College kid Zane has an unhealthy obsession with torture porn. Not “Saw” or “Hostel” sequels. His kink is actual, underground BDSM that borders on snuff, and in this instance goes far enough to cross that line.

Valter Skarsgard plays Josh, a natural nice guy who is Zane’s best friend. One night, Josh comes home to an unusually empty apartment. Josh notices Zane left his laptop open on “Beat a Slut” (I’d bet dollars to donuts it had to be .net because .com is probably taken in real life), a highly questionable website where masked men mutilate captive women. Moments after peeking at a few garbled frames of footage, Josh falls into a trance. When he wakes up, Josh finds himself in a dreamy purgatory, which suspiciously resembles an empty cellar in some crewmember’s home.

Since “Don’t Click” apparently couldn’t come up with a couple bucks to depict this supernatural world with any sort of set dressing, colored filters, or visual effects, the movie merely makes these ‘nightmare’ scenes stutter instead. Picture a video game where the framerate suddenly drops from 60 to 20fps. You’re liable to think playback started skipping because it seems like someone removed every other frame, except this herky-jerky footage still runs at normal speed.

In whatever weird realm this is supposed to be, Josh encounters a silent man in a suit sporting a bad bald cap decorated with bloody handprints, a ghostly woman, and Zane with his mouth sewn shut. The guy with wonky wounds possesses Josh so he can force him to torture Zane. The phantom lady sometimes observes.

Thus begins Josh’s ping-ponging between eerie encounters and sudden returns to reality. Josh also remembers several flashbacks along the way while fighting to figure out what is happening and why. Hint: The moral of the movie’s story is “don’t watch torture porn.”

These in-between scenes are where “Don’t Click” digs its feet deep before dragging them until the film hits feature length. One flashback shows Josh and Zane when they first became roommates. They put up posters, unpack boxes, and kibbitz about college for four full minutes. When they host a party montage later, we get what feels like an eternity of a garage band playing live music. Turns out the overlong performance runs under two minutes, though I would have sworn it was at least double that. The point is, such sequences are dull as dirt. Skeezy scenes of butchered breasts, severed penises, and a man in a leather mask funneling brown water down a bound woman’s throat aren’t any better.

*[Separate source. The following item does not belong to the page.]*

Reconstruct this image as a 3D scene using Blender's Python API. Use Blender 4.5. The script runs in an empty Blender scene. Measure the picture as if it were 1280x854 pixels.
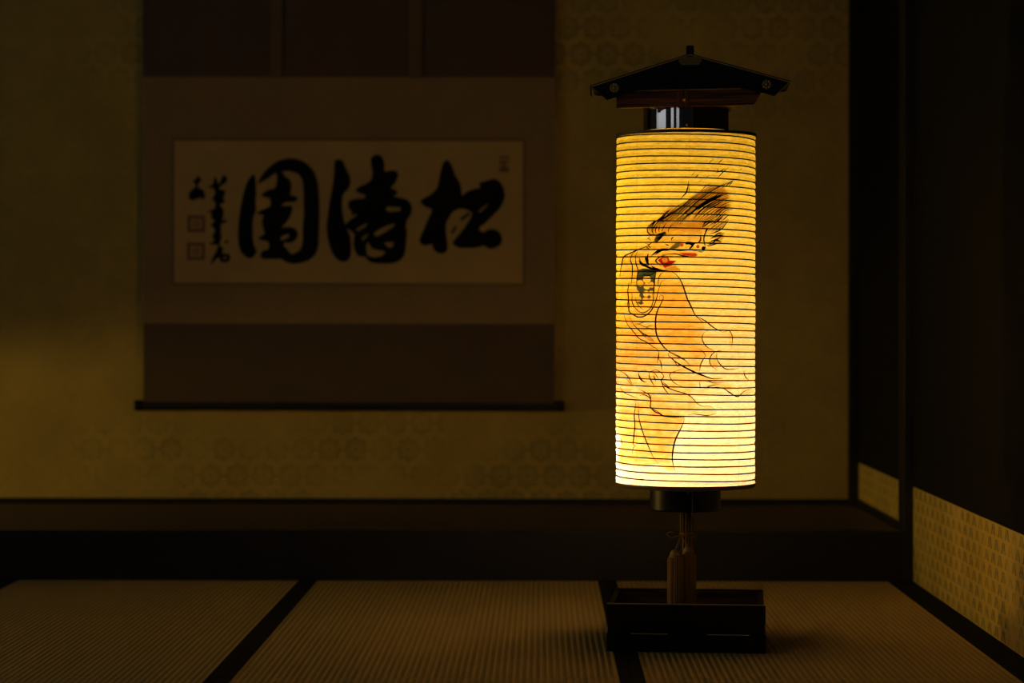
import bpy, math, random
import numpy as np
from mathutils import Vector, Matrix
from mathutils.geometry import tessellate_polygon

random.seed(7)
rng = np.random.default_rng(7)
scene = bpy.context.scene
COL = scene.collection
PI = math.pi

# ------------------------------------------------------------------ camera
F = 2900.0                 # focal length in pixels of the 1280 wide frame
CX, CY = 676.0, 404.0      # principal point
EYE = 0.78
ROLL = math.radians(0.1)
camd = bpy.data.cameras.new('camera')
cam = bpy.data.objects.new('camera', camd)
COL.objects.link(cam)
scene.camera = cam
cam.location = (0, 0, EYE)
cam.rotation_euler = (PI / 2, 0, 0)
cam.matrix_world = Matrix.Translation((0, 0, EYE)) @ Matrix.Rotation(ROLL * -1, 4, 'Y') @ Matrix.Rotation(PI / 2, 4, 'X')
camd.sensor_width = 36.0
camd.lens = F / 1280.0 * 36.0
camd.shift_x = -(CX - 640) / 1280.0
camd.shift_y = (CY - 427) / 1280.0
camd.clip_start = 0.05


def at(px, py, Y):
    """point at depth Y seen at a pixel of the photograph"""
    return Vector(((px - CX) * Y / F, Y, EYE - (py - CY) * Y / F))


# ------------------------------------------------------------------ materials
def new_mat(name):
    m = bpy.data.materials.new(name)
    m.use_nodes = True
    nt = m.node_tree
    return m, nt, nt.nodes['Principled BSDF']


class N:
    """little helper for chaining nodes"""
    def __init__(s, nt):
        s.nt = nt

    def new(s, t, **k):
        n = s.nt.nodes.new(t)
        for a, b in k.items():
            setattr(n, a, b)
        return n

    def put(s, sock, v):
        if hasattr(v, 'is_output'):
            s.nt.links.new(v, sock)
        else:
            sock.default_value = v

    def m(s, op, a, b=0.0, c=0.0):
        n = s.new('ShaderNodeMath', operation=op)
        s.put(n.inputs[0], a)
        s.put(n.inputs[1], b)
        s.put(n.inputs[2], c)
        return n.outputs[0]

    def ramp(s, v, a, b, lo=0.0, hi=1.0):
        n = s.new('ShaderNodeMapRange', interpolation_type='SMOOTHSTEP')
        s.put(n.inputs[0], v)
        n.inputs[1].default_value = a
        n.inputs[2].default_value = b
        n.inputs[3].default_value = lo
        n.inputs[4].default_value = hi
        return n.outputs[0]

    def mix(s, f, a, b):
        n = s.new('ShaderNodeMix', data_type='RGBA')
        s.put(n.inputs[0], f)
        s.put(n.inputs[6], a)
        s.put(n.inputs[7], b)
        return n.outputs[2]

    def obj(s):
        return s.new('ShaderNodeTexCoord').outputs['Object']

    def noise(s, vec, scale, detail=3.0, rough=0.55):
        n = s.new('ShaderNodeTexNoise')
        s.put(n.inputs['Vector'], vec)
        n.inputs['Scale'].default_value = scale
        n.inputs['Detail'].default_value = detail
        n.inputs['Roughness'].default_value = rough
        return n.outputs['Fac']

    def scaled(s, vec, sx, sy, sz):
        n = s.new('ShaderNodeMapping')
        s.put(n.inputs['Vector'], vec)
        n.inputs['Scale'].default_value = (sx, sy, sz)
        return n.outputs[0]

    def bump(s, h, strength, dist):
        n = s.new('ShaderNodeBump')
        n.inputs['Strength'].default_value = strength
        n.inputs['Distance'].default_value = dist
        s.put(n.inputs['Height'], h)
        return n.outputs[0]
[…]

Valter Skarsgard does his relative best. His is a dominantly physical role that tasks him to move like a robot Frankenstein being mildly zapped with electricity to simulate possession. His epileptic clomping looks ridiculous, yet Skarsgard seems to say, “well, I willingly signed up to do this so I may as well put in the effort.” I sincerely hope better projects await Valter Skarsgard in his future. I mean, they can’t get worse than a negligible DTV cheapie like “Don’t Click.”

The movie’s title doubles as a glib review. The movie’s tagline does too. “Some Things You Can’t Unsee.” “Don’t Click” is one of those things, although you’ll desperately wish it weren’t.